Woods, 21, Leonard, 25, and Els, 27, are the leading edge of golf's next generation of great players, and their performance in Thursday's opening round suggested they likely will be around this weekend, making life tough for the veterans.

The youngsters may be brash, but they know who to go to for advice. Leonard said golf legend Byron Nelson told him to expect to be hitting wedge for his third shot into some of Winged Foot's par-4s.

"You have to realize that you're going to make bogeys and so is everybody else," Nelson advised Leonard. "When you hit it in the rough, just get it down there. ... You'll get a few up-and-downs."

On the 9th green, Leonard decided not to bother with the "up" part, hitting an intentional skull with his sand wedge from the rough beside the green into the cup for a birdie.

Both Woods and Els started off fast, getting to 3-under through seven holes.

Then, on the 8th, Els drove into the right rough, two strides off the fairway - and advanced the ball another two strides with his second swipe. He groaned as he saw his predicament, and his clubhead came through with a tossed-salad of grass wrapped around the clubhead. A third hack in the eight-inch rough put Els in front of the green, where he chipped and two-putted for a double-bogey.

Woods was in position to bring in a stellar score, standing on the par-5 12th fairway at 3-under and in the hunt for another birdie after a 320-yard drive. He was 240 yards from the green, which for Woods meant a "soft" 3-wood or a "nuked" 2-iron. What he hit was a "banana" 3-wood, his ball ending up under a lush Douglas fir tree beside the green. Two chops later and Woods was still in the right rough. He finally flopped the ball on and made a shaky two-putt for his double-bogey.

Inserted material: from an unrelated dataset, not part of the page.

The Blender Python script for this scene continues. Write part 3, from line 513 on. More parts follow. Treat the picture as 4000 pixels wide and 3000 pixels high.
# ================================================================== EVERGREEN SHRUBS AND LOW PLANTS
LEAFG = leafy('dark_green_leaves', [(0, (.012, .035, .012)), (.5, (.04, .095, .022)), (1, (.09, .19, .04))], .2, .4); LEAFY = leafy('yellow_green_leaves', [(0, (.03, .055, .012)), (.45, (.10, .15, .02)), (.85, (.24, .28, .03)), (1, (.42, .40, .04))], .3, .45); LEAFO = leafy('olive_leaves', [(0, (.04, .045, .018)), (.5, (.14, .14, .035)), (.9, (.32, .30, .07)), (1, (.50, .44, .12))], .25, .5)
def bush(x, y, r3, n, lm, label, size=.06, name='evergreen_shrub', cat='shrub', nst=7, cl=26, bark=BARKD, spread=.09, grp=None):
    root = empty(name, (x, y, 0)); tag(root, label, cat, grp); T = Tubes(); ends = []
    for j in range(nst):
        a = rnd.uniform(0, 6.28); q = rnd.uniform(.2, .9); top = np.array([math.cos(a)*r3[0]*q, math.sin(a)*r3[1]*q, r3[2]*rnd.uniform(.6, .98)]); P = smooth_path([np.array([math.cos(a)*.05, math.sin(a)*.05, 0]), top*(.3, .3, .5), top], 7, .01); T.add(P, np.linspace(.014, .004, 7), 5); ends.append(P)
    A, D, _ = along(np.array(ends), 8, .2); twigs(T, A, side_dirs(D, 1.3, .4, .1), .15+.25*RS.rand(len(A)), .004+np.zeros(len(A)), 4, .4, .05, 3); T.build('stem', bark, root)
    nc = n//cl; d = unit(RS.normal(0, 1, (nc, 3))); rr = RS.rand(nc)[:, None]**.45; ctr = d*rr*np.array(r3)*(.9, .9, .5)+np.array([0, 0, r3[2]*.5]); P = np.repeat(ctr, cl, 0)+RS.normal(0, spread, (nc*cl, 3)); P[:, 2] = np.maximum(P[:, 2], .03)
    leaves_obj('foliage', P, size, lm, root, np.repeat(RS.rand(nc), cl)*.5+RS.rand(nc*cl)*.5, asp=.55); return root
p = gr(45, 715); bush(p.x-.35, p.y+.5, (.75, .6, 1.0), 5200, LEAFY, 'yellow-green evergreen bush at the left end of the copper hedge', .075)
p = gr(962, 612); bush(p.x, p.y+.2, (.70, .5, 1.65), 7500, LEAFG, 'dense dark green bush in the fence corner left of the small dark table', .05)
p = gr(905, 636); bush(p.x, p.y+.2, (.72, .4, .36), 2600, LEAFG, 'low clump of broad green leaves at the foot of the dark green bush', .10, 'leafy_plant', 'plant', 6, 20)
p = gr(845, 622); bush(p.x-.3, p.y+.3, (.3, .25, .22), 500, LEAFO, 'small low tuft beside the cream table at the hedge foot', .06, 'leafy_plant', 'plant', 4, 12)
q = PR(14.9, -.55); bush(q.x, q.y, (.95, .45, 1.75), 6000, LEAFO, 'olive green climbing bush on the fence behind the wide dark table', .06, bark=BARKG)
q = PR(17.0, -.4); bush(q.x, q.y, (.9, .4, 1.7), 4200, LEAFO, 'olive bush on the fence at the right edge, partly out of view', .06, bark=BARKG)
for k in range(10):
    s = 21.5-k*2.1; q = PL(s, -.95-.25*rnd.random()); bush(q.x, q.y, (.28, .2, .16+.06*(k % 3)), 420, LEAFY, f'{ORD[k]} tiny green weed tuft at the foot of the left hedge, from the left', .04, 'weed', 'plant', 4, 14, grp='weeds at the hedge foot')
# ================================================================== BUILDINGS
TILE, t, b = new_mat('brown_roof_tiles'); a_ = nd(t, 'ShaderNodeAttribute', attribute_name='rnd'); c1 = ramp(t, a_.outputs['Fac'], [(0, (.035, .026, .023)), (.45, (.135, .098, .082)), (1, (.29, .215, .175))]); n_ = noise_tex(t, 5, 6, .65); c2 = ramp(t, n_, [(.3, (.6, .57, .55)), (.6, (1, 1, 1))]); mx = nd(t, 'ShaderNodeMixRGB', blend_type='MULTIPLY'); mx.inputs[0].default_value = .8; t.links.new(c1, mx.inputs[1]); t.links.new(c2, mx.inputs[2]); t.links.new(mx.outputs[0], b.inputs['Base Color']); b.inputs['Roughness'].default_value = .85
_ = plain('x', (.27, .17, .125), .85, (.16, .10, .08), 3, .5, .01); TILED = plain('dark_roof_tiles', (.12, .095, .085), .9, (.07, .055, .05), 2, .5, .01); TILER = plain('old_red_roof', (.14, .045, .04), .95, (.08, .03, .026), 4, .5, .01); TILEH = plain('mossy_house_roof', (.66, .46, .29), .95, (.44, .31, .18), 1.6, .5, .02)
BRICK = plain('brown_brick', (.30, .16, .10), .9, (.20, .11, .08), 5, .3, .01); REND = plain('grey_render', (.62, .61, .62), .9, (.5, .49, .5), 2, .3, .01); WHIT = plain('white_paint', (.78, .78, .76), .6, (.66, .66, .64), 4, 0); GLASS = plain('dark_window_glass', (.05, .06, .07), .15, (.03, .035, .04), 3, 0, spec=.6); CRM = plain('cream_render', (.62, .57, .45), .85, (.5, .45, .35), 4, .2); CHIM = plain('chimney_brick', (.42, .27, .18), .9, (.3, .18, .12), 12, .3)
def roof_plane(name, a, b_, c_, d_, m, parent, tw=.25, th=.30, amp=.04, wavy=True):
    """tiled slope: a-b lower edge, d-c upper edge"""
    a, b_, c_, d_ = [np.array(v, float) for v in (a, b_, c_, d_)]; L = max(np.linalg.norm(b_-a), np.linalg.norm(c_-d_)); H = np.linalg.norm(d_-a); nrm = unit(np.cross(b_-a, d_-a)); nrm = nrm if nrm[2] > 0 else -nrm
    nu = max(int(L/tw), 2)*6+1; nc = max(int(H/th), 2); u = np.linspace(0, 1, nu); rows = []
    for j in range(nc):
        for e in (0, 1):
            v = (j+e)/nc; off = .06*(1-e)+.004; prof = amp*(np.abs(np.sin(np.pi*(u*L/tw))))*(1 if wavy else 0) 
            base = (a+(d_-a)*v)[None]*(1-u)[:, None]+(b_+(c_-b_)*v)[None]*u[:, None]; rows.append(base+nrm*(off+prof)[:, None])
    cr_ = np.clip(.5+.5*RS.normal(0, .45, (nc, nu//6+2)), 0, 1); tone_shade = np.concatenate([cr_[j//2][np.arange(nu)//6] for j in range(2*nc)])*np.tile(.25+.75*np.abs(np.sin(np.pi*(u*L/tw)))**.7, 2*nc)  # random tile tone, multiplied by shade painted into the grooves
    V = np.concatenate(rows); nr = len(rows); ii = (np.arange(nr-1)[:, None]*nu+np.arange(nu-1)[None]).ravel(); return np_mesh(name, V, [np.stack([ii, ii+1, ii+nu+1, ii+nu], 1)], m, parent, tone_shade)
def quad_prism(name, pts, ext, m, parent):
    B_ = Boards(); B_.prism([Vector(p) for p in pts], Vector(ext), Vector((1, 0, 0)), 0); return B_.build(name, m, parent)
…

Neither Woods nor Els let themselves be bothered by these lapses. On the next hole after his woodsy adventure, Woods was laughing and joking with his caddie, Mike "Fluff" Cowan.

"Even par is never bad," said Woods. Then, perhaps thinking of the 7 he made on No. 12, he added, "The golf course will lull you into being too aggressive. ... You have to play smart and keep the ball below the hole."

Woods had much to be happy about, having missed only four greens on one of the most difficult golf courses in the world. He had a mediocre 32 putts - at least three more than top golfers like in a round.

Els had an up-and-down round, making five birdies, three bogeys and his double.

Asked if there were competitive juices flowing among the three major champions, Els demurred.

"I really concentrated on my golf game," Els said. "You have to make sure you concentrate on making pars and birdies instead of trying to match your game to other guys'."